EXERCISE DESCRIPTION:
Copy each line exactly. Drop every picture.

COLLECTED DATA:

= = =

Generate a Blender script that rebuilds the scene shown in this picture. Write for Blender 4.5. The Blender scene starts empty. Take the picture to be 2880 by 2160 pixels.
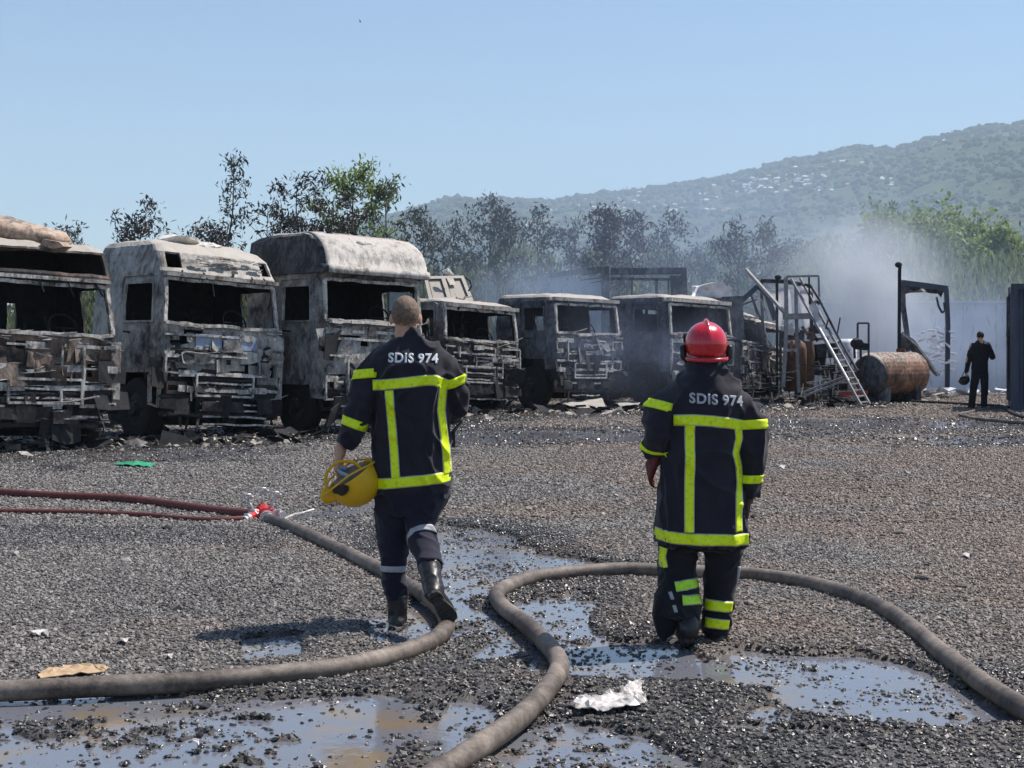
import bpy, bmesh, math, random
import numpy as np
from mathutils import Vector, Matrix, noise as mnoise
from mathutils.bvhtree import BVHTree
random.seed(7); RNG = np.random.default_rng(7)
S = bpy.context.scene
COL = S.collection
R = math.radians

# ------------------------------------------------------------------ camera
FPX, CX, HY, EYE = 4200.0, 1440.0, 962.0, 1.55      # focal in photo pixels, centre, horizon row, eye height
cam_d = bpy.data.cameras.new('camera'); cam = bpy.data.objects.new('camera', cam_d); COL.objects.link(cam)
cam.location = (0, 0, EYE); cam.rotation_euler = (R(90), 0, 0)
cam_d.sensor_width = 36; cam_d.lens = FPX / 2880 * 36
cam_d.shift_y = -(1080 - HY) / 2880
cam_d.clip_start = .1; cam_d.clip_end = 20000
S.camera = cam
# ------------------------------------------------------------------ sky and sun
SUN = Vector((.88 * math.cos(R(57)), .47 * math.cos(R(57)), math.sin(R(57)))).normalized()
w = bpy.data.worlds.new('World'); S.world = w; w.use_nodes = True
wn = w.node_tree; bg = wn.nodes['Background']
sky = wn.nodes.new('ShaderNodeTexSky'); sky.sky_type = 'NISHITA'; sky.sun_disc = False
sky.sun_elevation = R(57); sky.sun_rotation = math.atan2(SUN.x, SUN.y)
sky.air_density = 1.0; sky.dust_density = 0.4; sky.ozone_density = 4.5; sky.altitude = 0
wn.links.new(sky.outputs[0], bg.inputs[0]); bg.inputs[1].default_value = .10
sl = bpy.data.lights.new('sun', 'SUN'); sl.energy = 5.0; sl.angle = R(.53); sl.color = (1, .935, .86)
so = bpy.data.objects.new('sun', sl); COL.objects.link(so); so.rotation_euler = SUN.to_track_quat('Z', 'Y').to_euler()
so.location = (20, 10, 40)
S.view_settings.view_transform = 'Standard'; S.view_settings.look = 'None'
S.view_settings.exposure = 0.42; S.view_settings.gamma = 1
S.render.engine = 'CYCLES'
cy = S.cycles
cy.use_denoising = True; cy.max_bounces = 6; cy.diffuse_bounces = 3; cy.glossy_bounces = 3
cy.volume_bounces = 2; cy.transparent_max_bounces = 12; cy.volume_step_rate = 1.5; cy.volume_max_steps = 96
cy.sample_clamp_indirect = 6
HAZE_D = .00020

# ------------------------------------------------------------------ helpers
def P(x, y, Y): return Vector(((x - CX) / FPX * Y, Y, EYE - (y - HY) / FPX * Y))
def G(x, y, z=0.0):
    Y = (EYE - z) * FPX / (y - HY); return Vector(((x - CX) / FPX * Y, Y, z))

def props(o, label=None, cat=None, group=None, kind=None):
    if label: o['label'] = label
    if cat: o['category'] = cat
    if group: o['group'] = group
    if kind: o['kind'] = kind
    return o
def thing(name, label, cat, loc=(0, 0, 0), rot=(0, 0, 0), group=None):
    o = bpy.data.objects.new(name, None); COL.objects.link(o)
    o.location = loc; o.rotation_euler = rot; o.empty_display_size = .2
    return props(o, label, cat, group)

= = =

SOLUTION TO THIS PROBLEM:
Generate a Blender script that rebuilds the scene shown in this picture. Write for Blender 4.5. The Blender scene starts empty. Take the picture to be 2880 by 2160 pixels.
import bpy, bmesh, math, random
import numpy as np
from mathutils import Vector, Matrix, noise as mnoise
from mathutils.bvhtree import BVHTree
random.seed(7); RNG = np.random.default_rng(7)
S = bpy.context.scene
COL = S.collection
R = math.radians

# ------------------------------------------------------------------ camera
FPX, CX, HY, EYE = 4200.0, 1440.0, 962.0, 1.55      # focal in photo pixels, centre, horizon row, eye height
cam_d = bpy.data.cameras.new('camera'); cam = bpy.data.objects.new('camera', cam_d); COL.objects.link(cam)
cam.location = (0, 0, EYE); cam.rotation_euler = (R(90), 0, 0)
cam_d.sensor_width = 36; cam_d.lens = FPX / 2880 * 36
cam_d.shift_y = -(1080 - HY) / 2880
cam_d.clip_start = .1; cam_d.clip_end = 20000
S.camera = cam
# ------------------------------------------------------------------ sky and sun
SUN = Vector((.88 * math.cos(R(57)), .47 * math.cos(R(57)), math.sin(R(57)))).normalized()
w = bpy.data.worlds.new('World'); S.world = w; w.use_nodes = True
wn = w.node_tree; bg = wn.nodes['Background']
sky = wn.nodes.new('ShaderNodeTexSky'); sky.sky_type = 'NISHITA'; sky.sun_disc = False
sky.sun_elevation = R(57); sky.sun_rotation = math.atan2(SUN.x, SUN.y)
sky.air_density = 1.0; sky.dust_density = 0.4; sky.ozone_density = 4.5; sky.altitude = 0
wn.links.new(sky.outputs[0], bg.inputs[0]); bg.inputs[1].default_value = .10
sl = bpy.data.lights.new('sun', 'SUN'); sl.energy = 5.0; sl.angle = R(.53); sl.color = (1, .935, .86)
so = bpy.data.objects.new('sun', sl); COL.objects.link(so); so.rotation_euler = SUN.to_track_quat('Z', 'Y').to_euler()
so.location = (20, 10, 40)
S.view_settings.view_transform = 'Standard'; S.view_settings.look = 'None'
S.view_settings.exposure = 0.42; S.view_settings.gamma = 1
S.render.engine = 'CYCLES'
cy = S.cycles
cy.use_denoising = True; cy.max_bounces = 6; cy.diffuse_bounces = 3; cy.glossy_bounces = 3
cy.volume_bounces = 2; cy.transparent_max_bounces = 12; cy.volume_step_rate = 1.5; cy.volume_max_steps = 96
cy.sample_clamp_indirect = 6
HAZE_D = .00020

# ------------------------------------------------------------------ helpers
def P(x, y, Y): return Vector(((x - CX) / FPX * Y, Y, EYE - (y - HY) / FPX * Y))
def G(x, y, z=0.0):
    Y = (EYE - z) * FPX / (y - HY); return Vector(((x - CX) / FPX * Y, Y, z))

def props(o, label=None, cat=None, group=None, kind=None):
    if label: o['label'] = label
    if cat: o['category'] = cat
    if group: o['group'] = group
    if kind: o['kind'] = kind
    return o
def thing(name, label, cat, loc=(0, 0, 0), rot=(0, 0, 0), group=None):
    o = bpy.data.objects.new(name, None); COL.objects.link(o)
    o.location = loc; o.rotation_euler = rot; o.empty_display_size = .2
    return props(o, label, cat, group)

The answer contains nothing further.